Со временем новые политические решения стали приносить плоды. «Органы социального страхования в Швеции, ответственные за систему предоставления отпусков молодым родителям, например, сыграли важную роль в изменении общественного мнения насчет того, что отцы могут и должны ухаживать за детьми, – рассказывает Хаас. – И это делается очень наглядно: в каждой детской поликлинике, в каждом перинатальном центре вы увидите красивые плакаты с мужчинами атлетического телосложения, которые с нежностью и заботой обнимают малышей. Вы не сможете равнодушно пройти мимо и не запомнить это».
Я приехала в Данию, чтобы понять, почему у мам в этой стране так много свободного времени, и обнаружила, что провожу больше времени с отцами, которые очень активны в воспитании детей. Мне все говорили, что иначе здесь не бывает. На улицах Дании и Швеции я была поражена огромным количеством мужчин в деловых костюмах, везущих малышей в колясках. Я увидела отцов, путешествующих с детьми в поездах, автобусах и на велосипедах. Папы проводят выходные дни с детьми на детских площадках. Даже дорожные знаки на пешеходных переходах показывают изображения отцов, а не матерей, держащих за руки детей. И на гигантском рекламном плакате около популярного торгового центра – улыбающийся мужчина в зелено-розовом переднике и надпись: «Фартук делает тебя личностью».

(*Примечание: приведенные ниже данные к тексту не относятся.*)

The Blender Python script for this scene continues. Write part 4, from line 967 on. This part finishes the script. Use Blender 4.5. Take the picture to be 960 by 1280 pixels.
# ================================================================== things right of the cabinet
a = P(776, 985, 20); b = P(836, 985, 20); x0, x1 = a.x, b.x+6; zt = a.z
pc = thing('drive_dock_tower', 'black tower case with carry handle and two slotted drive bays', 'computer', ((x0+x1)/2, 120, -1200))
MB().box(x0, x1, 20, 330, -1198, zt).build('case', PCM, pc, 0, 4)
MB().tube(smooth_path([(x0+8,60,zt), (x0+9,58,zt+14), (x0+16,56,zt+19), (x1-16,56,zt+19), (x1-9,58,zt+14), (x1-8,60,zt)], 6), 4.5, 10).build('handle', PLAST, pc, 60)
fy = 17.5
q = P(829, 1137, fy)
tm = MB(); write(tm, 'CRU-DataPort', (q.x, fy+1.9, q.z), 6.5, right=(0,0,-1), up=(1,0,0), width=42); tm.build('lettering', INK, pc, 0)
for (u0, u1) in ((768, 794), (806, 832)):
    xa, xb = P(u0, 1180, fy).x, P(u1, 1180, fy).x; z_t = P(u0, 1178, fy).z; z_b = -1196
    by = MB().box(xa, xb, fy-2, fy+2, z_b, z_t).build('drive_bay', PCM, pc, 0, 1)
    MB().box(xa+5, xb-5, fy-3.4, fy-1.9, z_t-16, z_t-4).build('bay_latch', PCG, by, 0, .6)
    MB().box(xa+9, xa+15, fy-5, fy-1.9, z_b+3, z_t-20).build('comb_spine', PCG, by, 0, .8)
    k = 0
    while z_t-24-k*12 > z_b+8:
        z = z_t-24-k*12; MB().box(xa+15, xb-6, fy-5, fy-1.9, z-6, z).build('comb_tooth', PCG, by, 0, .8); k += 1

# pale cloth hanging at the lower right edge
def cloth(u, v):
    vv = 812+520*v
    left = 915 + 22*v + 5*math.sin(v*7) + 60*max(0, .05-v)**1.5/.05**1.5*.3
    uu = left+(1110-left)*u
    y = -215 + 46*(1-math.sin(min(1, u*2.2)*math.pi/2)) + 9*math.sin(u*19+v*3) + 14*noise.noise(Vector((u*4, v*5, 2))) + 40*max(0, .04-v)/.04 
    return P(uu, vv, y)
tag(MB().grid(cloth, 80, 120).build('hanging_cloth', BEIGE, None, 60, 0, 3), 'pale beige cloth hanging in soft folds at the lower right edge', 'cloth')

Я общалась с Дженсом Бонке, экономистом Rockwool Foundation[57]из Копенгагена, который собирает и анализирует хронометрическую информацию, полученную в Дании. Он говорит, что в стране, которая живет по принципам гендерного равенства, у мужчин и женщин не только существует примерно одинаковое количество свободного времени, но они еще и движутся в направлении так называемой гендерной конвергенции. Бонке прогнозирует, что к 2023 году, если нынешние тенденции сохранятся, датчане и датчанки будут тратить одинаковое количество времени на выполнение домашних дел. А к 2033 году они будут проводить одинаковое время на работе{407}. «Это не так уж и долго, – говорит он, – в других странах гендерная конвергенция займет на 70–80 лет больше».
Если все дело во времени, то датчанки вплотную подошли к точке равновесия.
Но так же, как и в примитивных племенах, гендерная конвергенция в современном обществе требует «замещающих родителей». В Дании это осуществимо при поддержке государственной системы ухода за детьми{408}. Я общалась с семьей, в которой растет пятимесячная Матильда. Ее мать Камилла как раз сейчас должна выйти из отпуска по уходу за ребенком, а ее муж Йорген сразу взял такой же отпуск. Они нашли развивающий центр для детей в двух шагах от их квартиры, куда Матильда пойдет, когда ей исполнится девять месяцев. Я рассказала, что американцы не очень доверяют такому уходу за детьми и считают, что маме лучше оставаться дома. Камилла и Йорген озадаченно посмотрели на меня. «Даже если финансовое положение позволило бы кому-нибудь из нас сидеть дома с Матильдой, мы все равно отправили бы ее туда, потому что в таких центрах находятся 98 % детей, – говорит Йорген. – Педагоги очень хорошо подготовлены. И малыши там учатся общению друг с другом и взрослыми». Камилла, которая собирается вернуться к работе веб-мастера в частной компании, недоуменно хмурит брови: «Если родитель захочет остаться дома с ребенком, то люди могут спросить: а как ты собираешься развивать его дома весь день?»